start

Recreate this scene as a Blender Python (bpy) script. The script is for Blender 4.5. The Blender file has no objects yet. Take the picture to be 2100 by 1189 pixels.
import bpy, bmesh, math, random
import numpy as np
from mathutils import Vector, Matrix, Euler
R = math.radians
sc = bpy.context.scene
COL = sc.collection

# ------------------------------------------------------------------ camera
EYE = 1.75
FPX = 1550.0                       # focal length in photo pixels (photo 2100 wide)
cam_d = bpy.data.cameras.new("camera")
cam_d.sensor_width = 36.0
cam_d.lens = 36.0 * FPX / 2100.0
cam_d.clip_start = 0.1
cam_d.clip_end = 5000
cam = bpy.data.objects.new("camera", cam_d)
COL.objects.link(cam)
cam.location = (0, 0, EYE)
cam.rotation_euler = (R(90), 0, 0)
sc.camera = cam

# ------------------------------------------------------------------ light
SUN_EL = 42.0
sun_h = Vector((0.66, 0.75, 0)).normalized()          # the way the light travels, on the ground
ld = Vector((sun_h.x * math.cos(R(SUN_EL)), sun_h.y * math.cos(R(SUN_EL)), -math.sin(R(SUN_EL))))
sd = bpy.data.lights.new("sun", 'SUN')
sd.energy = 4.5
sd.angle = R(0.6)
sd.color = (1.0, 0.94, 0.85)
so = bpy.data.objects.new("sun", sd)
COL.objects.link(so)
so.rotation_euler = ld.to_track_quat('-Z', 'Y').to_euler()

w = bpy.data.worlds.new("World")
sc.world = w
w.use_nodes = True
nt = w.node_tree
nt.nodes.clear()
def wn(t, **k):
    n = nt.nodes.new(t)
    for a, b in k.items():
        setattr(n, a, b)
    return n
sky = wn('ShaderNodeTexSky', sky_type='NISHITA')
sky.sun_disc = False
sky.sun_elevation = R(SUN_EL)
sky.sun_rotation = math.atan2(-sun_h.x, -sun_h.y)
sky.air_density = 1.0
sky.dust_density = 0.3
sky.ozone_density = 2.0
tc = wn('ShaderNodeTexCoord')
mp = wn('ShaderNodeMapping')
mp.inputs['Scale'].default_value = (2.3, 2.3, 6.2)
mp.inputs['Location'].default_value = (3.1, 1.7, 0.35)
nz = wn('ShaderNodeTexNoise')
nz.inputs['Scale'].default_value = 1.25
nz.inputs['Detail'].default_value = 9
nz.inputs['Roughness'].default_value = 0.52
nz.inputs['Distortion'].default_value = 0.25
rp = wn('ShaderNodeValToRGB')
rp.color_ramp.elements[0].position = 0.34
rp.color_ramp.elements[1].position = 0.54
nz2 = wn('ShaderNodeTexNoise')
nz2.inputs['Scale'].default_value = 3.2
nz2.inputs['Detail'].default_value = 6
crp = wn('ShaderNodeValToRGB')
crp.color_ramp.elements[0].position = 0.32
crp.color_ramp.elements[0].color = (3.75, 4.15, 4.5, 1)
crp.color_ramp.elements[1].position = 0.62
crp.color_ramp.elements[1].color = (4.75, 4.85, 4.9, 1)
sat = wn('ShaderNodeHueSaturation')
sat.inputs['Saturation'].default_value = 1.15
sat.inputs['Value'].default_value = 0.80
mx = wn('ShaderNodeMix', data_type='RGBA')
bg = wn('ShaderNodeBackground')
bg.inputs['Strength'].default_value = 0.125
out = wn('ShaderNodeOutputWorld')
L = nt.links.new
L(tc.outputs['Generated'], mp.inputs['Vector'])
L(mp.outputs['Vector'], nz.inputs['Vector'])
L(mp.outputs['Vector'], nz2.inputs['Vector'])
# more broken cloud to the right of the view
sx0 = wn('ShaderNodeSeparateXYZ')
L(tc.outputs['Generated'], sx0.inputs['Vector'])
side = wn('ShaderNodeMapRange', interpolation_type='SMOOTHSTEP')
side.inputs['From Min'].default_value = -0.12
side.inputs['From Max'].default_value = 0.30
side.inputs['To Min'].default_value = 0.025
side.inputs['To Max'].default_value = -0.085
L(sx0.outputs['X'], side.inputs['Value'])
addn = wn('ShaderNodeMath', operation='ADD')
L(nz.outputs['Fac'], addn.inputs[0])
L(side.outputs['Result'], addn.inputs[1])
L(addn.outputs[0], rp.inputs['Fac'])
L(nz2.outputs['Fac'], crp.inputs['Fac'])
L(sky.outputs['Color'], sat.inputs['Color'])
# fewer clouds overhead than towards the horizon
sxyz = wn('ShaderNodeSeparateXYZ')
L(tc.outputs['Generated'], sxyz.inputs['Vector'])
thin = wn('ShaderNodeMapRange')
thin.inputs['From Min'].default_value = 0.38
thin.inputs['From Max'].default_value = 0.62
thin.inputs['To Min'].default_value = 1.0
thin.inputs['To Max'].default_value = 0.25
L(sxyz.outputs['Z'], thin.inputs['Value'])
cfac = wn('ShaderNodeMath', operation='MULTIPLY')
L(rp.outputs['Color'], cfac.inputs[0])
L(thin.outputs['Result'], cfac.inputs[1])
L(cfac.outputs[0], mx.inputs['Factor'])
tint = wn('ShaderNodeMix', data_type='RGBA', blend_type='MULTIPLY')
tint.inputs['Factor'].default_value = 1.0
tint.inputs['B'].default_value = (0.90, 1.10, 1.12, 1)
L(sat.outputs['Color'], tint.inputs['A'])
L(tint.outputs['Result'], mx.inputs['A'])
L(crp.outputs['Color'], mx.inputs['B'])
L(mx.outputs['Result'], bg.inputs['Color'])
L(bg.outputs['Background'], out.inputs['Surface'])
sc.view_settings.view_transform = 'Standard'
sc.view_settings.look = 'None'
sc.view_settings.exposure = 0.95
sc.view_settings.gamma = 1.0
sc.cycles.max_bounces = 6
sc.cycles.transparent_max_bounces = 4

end

Please write out the material word for word from its first line through the line holding "sc.camera = cam", including both, and no line past it.

Task output
Recreate this scene as a Blender Python (bpy) script. The script is for Blender 4.5. The Blender file has no objects yet. Take the picture to be 2100 by 1189 pixels.
import bpy, bmesh, math, random
import numpy as np
from mathutils import Vector, Matrix, Euler
R = math.radians
sc = bpy.context.scene
COL = sc.collection

# ------------------------------------------------------------------ camera
EYE = 1.75
FPX = 1550.0                       # focal length in photo pixels (photo 2100 wide)
cam_d = bpy.data.cameras.new("camera")
cam_d.sensor_width = 36.0
cam_d.lens = 36.0 * FPX / 2100.0
cam_d.clip_start = 0.1
cam_d.clip_end = 5000
cam = bpy.data.objects.new("camera", cam_d)
COL.objects.link(cam)
cam.location = (0, 0, EYE)
cam.rotation_euler = (R(90), 0, 0)
sc.camera = cam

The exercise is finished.